Chet Baker’s early recordings are arrestingly beautiful gems in limited supply. It’s hard not to listen to them without thinking of the rest of his story which applies a sort of bittersweet patina twisted romantics are apt to dig.

Easy Street is not a place for lovers, at least not the way Shakespeare and Adele figure it. Maybe Easy St. is a thoroughfare for the deluded, shallow and easily amused. Seems to me most of the good parties are at less desirable addresses anyway, figuratively and literally. This roughly translates to “no pain, no gain” where achievement is concerned.

Baker wasn’t driven, he was possessed to gig again. While he was unable to leave heroin and its torments behind, he returned to jazz after four agonizing years learning how to play horns with cheap dentures, serendipitously rendering smokey fluid tones in the process. The performances that make up Chet’s second act are powerful, emotive and rich. Over the next 15 or so years he would record some of the most amazing tracks a jazz fan will ever hear.
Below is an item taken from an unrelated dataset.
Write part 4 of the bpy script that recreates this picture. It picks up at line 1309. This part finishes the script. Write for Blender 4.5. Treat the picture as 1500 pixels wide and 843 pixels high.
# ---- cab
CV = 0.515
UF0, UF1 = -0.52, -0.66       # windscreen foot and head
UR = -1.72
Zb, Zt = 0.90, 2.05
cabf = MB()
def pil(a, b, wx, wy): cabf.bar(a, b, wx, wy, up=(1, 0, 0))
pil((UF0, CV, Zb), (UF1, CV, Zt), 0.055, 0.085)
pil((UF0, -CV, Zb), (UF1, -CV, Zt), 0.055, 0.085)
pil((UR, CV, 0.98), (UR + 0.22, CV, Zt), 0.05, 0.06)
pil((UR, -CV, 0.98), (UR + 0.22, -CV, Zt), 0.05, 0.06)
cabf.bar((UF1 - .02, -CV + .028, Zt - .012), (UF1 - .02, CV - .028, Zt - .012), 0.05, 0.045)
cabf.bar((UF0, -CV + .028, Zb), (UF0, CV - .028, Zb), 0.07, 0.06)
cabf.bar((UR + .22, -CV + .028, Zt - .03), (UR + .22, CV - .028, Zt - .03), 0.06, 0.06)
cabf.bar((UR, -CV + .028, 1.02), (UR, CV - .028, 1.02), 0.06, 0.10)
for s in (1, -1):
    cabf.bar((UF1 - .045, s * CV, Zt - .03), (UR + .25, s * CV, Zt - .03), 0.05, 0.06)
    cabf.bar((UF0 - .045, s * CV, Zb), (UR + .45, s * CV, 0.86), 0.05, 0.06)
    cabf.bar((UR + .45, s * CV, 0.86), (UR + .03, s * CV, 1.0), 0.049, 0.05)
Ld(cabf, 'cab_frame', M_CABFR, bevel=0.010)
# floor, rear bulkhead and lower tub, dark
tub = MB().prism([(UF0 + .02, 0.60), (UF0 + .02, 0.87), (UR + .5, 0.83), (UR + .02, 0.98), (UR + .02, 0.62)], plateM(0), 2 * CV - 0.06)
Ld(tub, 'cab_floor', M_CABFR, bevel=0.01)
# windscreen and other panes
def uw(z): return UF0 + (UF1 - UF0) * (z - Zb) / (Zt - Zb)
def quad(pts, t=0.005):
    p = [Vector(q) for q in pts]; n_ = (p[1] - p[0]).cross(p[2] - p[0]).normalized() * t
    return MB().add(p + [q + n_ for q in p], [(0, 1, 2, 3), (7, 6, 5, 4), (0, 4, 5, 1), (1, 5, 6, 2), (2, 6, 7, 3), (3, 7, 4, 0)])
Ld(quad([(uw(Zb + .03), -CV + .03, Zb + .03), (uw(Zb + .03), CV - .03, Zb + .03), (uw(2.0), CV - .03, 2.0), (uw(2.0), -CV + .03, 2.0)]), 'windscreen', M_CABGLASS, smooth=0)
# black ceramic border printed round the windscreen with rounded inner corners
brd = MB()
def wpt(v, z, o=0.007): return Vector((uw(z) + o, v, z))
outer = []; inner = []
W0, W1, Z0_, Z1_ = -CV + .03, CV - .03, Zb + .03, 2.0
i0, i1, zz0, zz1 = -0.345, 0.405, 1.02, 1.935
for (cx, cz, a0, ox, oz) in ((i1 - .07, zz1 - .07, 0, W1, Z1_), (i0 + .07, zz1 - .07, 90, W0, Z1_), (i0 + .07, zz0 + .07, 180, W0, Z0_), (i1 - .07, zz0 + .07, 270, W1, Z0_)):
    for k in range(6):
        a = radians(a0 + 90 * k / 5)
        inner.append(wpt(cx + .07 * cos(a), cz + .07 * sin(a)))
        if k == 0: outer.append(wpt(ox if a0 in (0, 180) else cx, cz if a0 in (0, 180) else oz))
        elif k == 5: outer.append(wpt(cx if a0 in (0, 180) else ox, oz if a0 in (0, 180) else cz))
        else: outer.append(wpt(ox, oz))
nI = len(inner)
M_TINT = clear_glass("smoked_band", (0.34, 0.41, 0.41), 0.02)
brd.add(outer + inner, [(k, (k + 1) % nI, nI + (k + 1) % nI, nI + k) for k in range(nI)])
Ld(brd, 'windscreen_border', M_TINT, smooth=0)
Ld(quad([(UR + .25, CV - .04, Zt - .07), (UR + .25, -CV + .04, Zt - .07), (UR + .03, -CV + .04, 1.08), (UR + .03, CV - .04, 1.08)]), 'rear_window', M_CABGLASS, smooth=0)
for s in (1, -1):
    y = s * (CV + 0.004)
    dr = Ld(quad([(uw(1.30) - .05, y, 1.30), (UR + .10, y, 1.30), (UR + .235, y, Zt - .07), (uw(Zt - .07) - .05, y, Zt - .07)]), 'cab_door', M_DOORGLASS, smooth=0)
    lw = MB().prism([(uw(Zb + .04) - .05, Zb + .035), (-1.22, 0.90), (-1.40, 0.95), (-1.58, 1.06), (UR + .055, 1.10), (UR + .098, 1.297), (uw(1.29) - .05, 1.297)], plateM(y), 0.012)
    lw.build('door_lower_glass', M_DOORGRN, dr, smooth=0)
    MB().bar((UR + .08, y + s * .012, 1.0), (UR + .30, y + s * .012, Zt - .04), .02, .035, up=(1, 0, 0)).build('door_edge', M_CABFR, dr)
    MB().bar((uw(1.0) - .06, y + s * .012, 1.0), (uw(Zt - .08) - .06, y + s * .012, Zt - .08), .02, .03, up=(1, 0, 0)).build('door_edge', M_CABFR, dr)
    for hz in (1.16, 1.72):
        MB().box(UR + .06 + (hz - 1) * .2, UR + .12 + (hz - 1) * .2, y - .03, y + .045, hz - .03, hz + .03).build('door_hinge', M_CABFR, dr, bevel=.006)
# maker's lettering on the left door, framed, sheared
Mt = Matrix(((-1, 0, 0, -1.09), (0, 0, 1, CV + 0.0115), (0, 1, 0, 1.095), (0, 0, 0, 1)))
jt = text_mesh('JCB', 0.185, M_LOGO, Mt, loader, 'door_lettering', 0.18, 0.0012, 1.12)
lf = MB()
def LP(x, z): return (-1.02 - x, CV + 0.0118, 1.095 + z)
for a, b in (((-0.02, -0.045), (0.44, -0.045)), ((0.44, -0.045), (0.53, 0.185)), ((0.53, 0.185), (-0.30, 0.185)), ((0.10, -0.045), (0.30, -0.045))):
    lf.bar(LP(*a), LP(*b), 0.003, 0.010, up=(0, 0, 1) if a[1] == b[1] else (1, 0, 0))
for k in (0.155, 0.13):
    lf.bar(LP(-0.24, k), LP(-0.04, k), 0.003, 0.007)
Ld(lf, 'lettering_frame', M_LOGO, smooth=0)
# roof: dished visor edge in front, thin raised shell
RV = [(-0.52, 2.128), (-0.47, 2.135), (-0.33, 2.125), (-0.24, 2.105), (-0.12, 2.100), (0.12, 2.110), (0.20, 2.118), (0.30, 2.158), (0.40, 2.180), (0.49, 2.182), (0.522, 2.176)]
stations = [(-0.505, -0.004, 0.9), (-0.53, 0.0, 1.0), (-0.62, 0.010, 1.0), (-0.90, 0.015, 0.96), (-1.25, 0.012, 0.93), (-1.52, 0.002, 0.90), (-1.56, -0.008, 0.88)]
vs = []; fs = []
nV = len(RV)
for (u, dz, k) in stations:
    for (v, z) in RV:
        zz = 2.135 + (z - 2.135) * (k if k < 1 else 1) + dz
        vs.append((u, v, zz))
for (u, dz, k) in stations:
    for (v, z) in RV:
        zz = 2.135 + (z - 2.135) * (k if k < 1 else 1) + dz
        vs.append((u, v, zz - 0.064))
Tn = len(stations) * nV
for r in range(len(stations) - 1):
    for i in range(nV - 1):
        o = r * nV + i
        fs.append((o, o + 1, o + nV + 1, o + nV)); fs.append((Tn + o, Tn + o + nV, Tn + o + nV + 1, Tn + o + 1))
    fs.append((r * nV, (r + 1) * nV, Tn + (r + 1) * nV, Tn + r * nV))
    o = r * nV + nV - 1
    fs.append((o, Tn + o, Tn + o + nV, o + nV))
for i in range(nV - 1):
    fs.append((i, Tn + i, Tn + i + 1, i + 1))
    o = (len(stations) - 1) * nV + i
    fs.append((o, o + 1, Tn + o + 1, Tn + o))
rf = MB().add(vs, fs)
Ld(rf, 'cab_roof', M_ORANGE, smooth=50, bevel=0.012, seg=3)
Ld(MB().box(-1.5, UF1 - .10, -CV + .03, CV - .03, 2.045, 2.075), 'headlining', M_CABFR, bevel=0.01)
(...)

It is dynamic, deep and explorative music that sounds like an artist projecting their soul through total command of their craft. This stuff is every bit as romantic as his establishing work but for very different reasons. It is unbridled, mature and complex.

See what you think by listening to a few Chet Baker tracks on the internet. And don’t forget, clearance priced candy and flowers on sale tomorrow, while supplies last.